# [Your task]
Please return the full listing below without altering anything.

━━━

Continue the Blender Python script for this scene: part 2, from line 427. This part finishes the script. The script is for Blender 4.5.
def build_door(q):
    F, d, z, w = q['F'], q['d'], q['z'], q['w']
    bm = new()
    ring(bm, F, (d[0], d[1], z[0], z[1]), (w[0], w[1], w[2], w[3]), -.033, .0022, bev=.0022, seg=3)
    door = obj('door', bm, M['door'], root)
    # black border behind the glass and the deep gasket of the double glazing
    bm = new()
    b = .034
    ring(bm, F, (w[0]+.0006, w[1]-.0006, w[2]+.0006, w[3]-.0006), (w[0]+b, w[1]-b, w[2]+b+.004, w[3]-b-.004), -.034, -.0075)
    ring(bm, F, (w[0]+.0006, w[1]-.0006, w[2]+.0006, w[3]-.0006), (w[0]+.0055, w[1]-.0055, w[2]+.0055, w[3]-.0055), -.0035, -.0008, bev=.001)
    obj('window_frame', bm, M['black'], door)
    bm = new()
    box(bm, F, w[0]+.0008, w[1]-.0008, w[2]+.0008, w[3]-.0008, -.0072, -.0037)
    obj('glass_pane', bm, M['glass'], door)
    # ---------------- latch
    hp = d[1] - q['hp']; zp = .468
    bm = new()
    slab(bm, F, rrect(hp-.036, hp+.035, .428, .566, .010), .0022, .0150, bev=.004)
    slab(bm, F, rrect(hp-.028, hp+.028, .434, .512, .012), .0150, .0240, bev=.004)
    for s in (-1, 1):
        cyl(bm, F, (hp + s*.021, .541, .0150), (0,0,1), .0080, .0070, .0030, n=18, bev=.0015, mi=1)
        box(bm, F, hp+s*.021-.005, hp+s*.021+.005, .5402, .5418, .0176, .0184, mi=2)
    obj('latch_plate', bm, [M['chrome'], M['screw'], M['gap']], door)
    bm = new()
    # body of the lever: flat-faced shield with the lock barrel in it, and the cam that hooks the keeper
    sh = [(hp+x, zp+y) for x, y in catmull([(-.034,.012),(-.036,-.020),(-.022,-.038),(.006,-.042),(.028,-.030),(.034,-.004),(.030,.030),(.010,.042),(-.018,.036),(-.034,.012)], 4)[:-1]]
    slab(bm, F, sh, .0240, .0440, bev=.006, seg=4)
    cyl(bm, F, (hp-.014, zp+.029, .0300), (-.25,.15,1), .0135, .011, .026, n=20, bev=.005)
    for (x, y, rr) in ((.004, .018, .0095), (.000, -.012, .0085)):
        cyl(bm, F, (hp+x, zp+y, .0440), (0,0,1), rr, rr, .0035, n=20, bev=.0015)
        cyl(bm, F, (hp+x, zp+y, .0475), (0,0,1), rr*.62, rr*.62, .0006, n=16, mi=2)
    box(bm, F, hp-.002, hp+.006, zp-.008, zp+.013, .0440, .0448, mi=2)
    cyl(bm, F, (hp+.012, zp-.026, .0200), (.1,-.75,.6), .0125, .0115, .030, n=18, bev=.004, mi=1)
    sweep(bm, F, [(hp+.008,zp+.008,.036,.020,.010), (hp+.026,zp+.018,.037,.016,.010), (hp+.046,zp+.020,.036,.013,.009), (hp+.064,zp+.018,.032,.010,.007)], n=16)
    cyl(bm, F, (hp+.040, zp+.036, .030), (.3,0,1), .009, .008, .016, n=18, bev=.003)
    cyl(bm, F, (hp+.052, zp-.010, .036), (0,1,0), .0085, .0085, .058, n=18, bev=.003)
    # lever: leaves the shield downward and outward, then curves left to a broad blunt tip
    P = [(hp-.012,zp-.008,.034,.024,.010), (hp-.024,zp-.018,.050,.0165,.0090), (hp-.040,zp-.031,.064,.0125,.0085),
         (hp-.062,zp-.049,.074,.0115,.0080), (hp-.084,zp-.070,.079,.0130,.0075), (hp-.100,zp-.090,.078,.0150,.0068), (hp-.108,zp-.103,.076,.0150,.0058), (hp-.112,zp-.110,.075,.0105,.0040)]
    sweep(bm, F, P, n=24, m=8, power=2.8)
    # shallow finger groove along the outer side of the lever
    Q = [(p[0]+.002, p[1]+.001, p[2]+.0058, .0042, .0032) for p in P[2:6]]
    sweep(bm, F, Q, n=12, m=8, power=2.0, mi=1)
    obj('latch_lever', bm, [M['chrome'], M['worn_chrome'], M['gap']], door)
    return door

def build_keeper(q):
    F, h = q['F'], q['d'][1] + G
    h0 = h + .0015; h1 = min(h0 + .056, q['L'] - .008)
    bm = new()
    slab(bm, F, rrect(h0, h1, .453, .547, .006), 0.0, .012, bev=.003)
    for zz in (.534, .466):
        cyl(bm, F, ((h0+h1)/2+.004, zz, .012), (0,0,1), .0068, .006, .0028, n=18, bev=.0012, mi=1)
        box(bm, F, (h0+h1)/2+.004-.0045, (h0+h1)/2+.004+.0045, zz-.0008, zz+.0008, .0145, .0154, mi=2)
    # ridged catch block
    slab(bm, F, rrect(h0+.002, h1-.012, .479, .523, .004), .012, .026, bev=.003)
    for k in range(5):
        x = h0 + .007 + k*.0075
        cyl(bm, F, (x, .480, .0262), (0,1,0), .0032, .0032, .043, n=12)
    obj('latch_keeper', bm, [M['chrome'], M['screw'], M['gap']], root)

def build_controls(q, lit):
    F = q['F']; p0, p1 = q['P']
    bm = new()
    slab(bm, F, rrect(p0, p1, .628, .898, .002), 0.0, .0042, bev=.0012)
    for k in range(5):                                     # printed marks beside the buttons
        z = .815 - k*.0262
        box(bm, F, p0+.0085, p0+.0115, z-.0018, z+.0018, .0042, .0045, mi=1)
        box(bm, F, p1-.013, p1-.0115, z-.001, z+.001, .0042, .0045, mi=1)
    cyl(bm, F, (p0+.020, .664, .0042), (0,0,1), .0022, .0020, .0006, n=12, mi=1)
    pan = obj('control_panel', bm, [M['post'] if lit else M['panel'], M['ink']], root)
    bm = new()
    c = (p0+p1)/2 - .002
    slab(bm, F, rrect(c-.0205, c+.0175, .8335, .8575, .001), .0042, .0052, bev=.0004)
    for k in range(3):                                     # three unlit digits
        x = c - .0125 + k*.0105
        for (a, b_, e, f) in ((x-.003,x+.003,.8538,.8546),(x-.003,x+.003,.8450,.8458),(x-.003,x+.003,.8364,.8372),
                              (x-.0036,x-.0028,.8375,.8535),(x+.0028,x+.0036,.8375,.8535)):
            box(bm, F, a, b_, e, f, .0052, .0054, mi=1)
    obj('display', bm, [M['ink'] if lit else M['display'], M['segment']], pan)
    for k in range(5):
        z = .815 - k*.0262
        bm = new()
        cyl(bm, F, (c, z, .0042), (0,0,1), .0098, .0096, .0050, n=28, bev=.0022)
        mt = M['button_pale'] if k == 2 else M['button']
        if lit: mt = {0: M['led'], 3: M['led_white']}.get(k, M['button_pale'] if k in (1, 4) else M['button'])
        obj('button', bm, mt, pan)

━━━

# [Reply to the exercise]
Continue the Blender Python script for this scene: part 2, from line 427. This part finishes the script. The script is for Blender 4.5.
def build_door(q):
    F, d, z, w = q['F'], q['d'], q['z'], q['w']
    bm = new()
    ring(bm, F, (d[0], d[1], z[0], z[1]), (w[0], w[1], w[2], w[3]), -.033, .0022, bev=.0022, seg=3)
    door = obj('door', bm, M['door'], root)
    # black border behind the glass and the deep gasket of the double glazing
    bm = new()
    b = .034
    ring(bm, F, (w[0]+.0006, w[1]-.0006, w[2]+.0006, w[3]-.0006), (w[0]+b, w[1]-b, w[2]+b+.004, w[3]-b-.004), -.034, -.0075)
    ring(bm, F, (w[0]+.0006, w[1]-.0006, w[2]+.0006, w[3]-.0006), (w[0]+.0055, w[1]-.0055, w[2]+.0055, w[3]-.0055), -.0035, -.0008, bev=.001)
    obj('window_frame', bm, M['black'], door)
    bm = new()
    box(bm, F, w[0]+.0008, w[1]-.0008, w[2]+.0008, w[3]-.0008, -.0072, -.0037)
    obj('glass_pane', bm, M['glass'], door)
    # ---------------- latch
    hp = d[1] - q['hp']; zp = .468
    bm = new()
    slab(bm, F, rrect(hp-.036, hp+.035, .428, .566, .010), .0022, .0150, bev=.004)
    slab(bm, F, rrect(hp-.028, hp+.028, .434, .512, .012), .0150, .0240, bev=.004)
    for s in (-1, 1):
        cyl(bm, F, (hp + s*.021, .541, .0150), (0,0,1), .0080, .0070, .0030, n=18, bev=.0015, mi=1)
        box(bm, F, hp+s*.021-.005, hp+s*.021+.005, .5402, .5418, .0176, .0184, mi=2)
    obj('latch_plate', bm, [M['chrome'], M['screw'], M['gap']], door)
    bm = new()
    # body of the lever: flat-faced shield with the lock barrel in it, and the cam that hooks the keeper
    sh = [(hp+x, zp+y) for x, y in catmull([(-.034,.012),(-.036,-.020),(-.022,-.038),(.006,-.042),(.028,-.030),(.034,-.004),(.030,.030),(.010,.042),(-.018,.036),(-.034,.012)], 4)[:-1]]
    slab(bm, F, sh, .0240, .0440, bev=.006, seg=4)
    cyl(bm, F, (hp-.014, zp+.029, .0300), (-.25,.15,1), .0135, .011, .026, n=20, bev=.005)
    for (x, y, rr) in ((.004, .018, .0095), (.000, -.012, .0085)):
        cyl(bm, F, (hp+x, zp+y, .0440), (0,0,1), rr, rr, .0035, n=20, bev=.0015)
        cyl(bm, F, (hp+x, zp+y, .0475), (0,0,1), rr*.62, rr*.62, .0006, n=16, mi=2)
    box(bm, F, hp-.002, hp+.006, zp-.008, zp+.013, .0440, .0448, mi=2)
    cyl(bm, F, (hp+.012, zp-.026, .0200), (.1,-.75,.6), .0125, .0115, .030, n=18, bev=.004, mi=1)
    sweep(bm, F, [(hp+.008,zp+.008,.036,.020,.010), (hp+.026,zp+.018,.037,.016,.010), (hp+.046,zp+.020,.036,.013,.009), (hp+.064,zp+.018,.032,.010,.007)], n=16)
    cyl(bm, F, (hp+.040, zp+.036, .030), (.3,0,1), .009, .008, .016, n=18, bev=.003)
    cyl(bm, F, (hp+.052, zp-.010, .036), (0,1,0), .0085, .0085, .058, n=18, bev=.003)
    # lever: leaves the shield downward and outward, then curves left to a broad blunt tip
    P = [(hp-.012,zp-.008,.034,.024,.010), (hp-.024,zp-.018,.050,.0165,.0090), (hp-.040,zp-.031,.064,.0125,.0085),
         (hp-.062,zp-.049,.074,.0115,.0080), (hp-.084,zp-.070,.079,.0130,.0075), (hp-.100,zp-.090,.078,.0150,.0068), (hp-.108,zp-.103,.076,.0150,.0058), (hp-.112,zp-.110,.075,.0105,.0040)]
    sweep(bm, F, P, n=24, m=8, power=2.8)
    # shallow finger groove along the outer side of the lever
    Q = [(p[0]+.002, p[1]+.001, p[2]+.0058, .0042, .0032) for p in P[2:6]]
    sweep(bm, F, Q, n=12, m=8, power=2.0, mi=1)
    obj('latch_lever', bm, [M['chrome'], M['worn_chrome'], M['gap']], door)
    return door

def build_keeper(q):
    F, h = q['F'], q['d'][1] + G
    h0 = h + .0015; h1 = min(h0 + .056, q['L'] - .008)
    bm = new()
    slab(bm, F, rrect(h0, h1, .453, .547, .006), 0.0, .012, bev=.003)
    for zz in (.534, .466):
        cyl(bm, F, ((h0+h1)/2+.004, zz, .012), (0,0,1), .0068, .006, .0028, n=18, bev=.0012, mi=1)
        box(bm, F, (h0+h1)/2+.004-.0045, (h0+h1)/2+.004+.0045, zz-.0008, zz+.0008, .0145, .0154, mi=2)
    # ridged catch block
    slab(bm, F, rrect(h0+.002, h1-.012, .479, .523, .004), .012, .026, bev=.003)
    for k in range(5):
        x = h0 + .007 + k*.0075
        cyl(bm, F, (x, .480, .0262), (0,1,0), .0032, .0032, .043, n=12)
    obj('latch_keeper', bm, [M['chrome'], M['screw'], M['gap']], root)

def build_controls(q, lit):
    F = q['F']; p0, p1 = q['P']
    bm = new()
    slab(bm, F, rrect(p0, p1, .628, .898, .002), 0.0, .0042, bev=.0012)
    for k in range(5):                                     # printed marks beside the buttons
        z = .815 - k*.0262
        box(bm, F, p0+.0085, p0+.0115, z-.0018, z+.0018, .0042, .0045, mi=1)
        box(bm, F, p1-.013, p1-.0115, z-.001, z+.001, .0042, .0045, mi=1)
    cyl(bm, F, (p0+.020, .664, .0042), (0,0,1), .0022, .0020, .0006, n=12, mi=1)
    pan = obj('control_panel', bm, [M['post'] if lit else M['panel'], M['ink']], root)
    bm = new()
    c = (p0+p1)/2 - .002
    slab(bm, F, rrect(c-.0205, c+.0175, .8335, .8575, .001), .0042, .0052, bev=.0004)
    for k in range(3):                                     # three unlit digits
        x = c - .0125 + k*.0105
        for (a, b_, e, f) in ((x-.003,x+.003,.8538,.8546),(x-.003,x+.003,.8450,.8458),(x-.003,x+.003,.8364,.8372),
                              (x-.0036,x-.0028,.8375,.8535),(x+.0028,x+.0036,.8375,.8535)):
            box(bm, F, a, b_, e, f, .0052, .0054, mi=1)
    obj('display', bm, [M['ink'] if lit else M['display'], M['segment']], pan)
    for k in range(5):
        z = .815 - k*.0262
        bm = new()
        cyl(bm, F, (c, z, .0042), (0,0,1), .0098, .0096, .0050, n=28, bev=.0022)
        mt = M['button_pale'] if k == 2 else M['button']
        if lit: mt = {0: M['led'], 3: M['led_white']}.get(k, M['button_pale'] if k in (1, 4) else M['button'])
        obj('button', bm, mt, pan)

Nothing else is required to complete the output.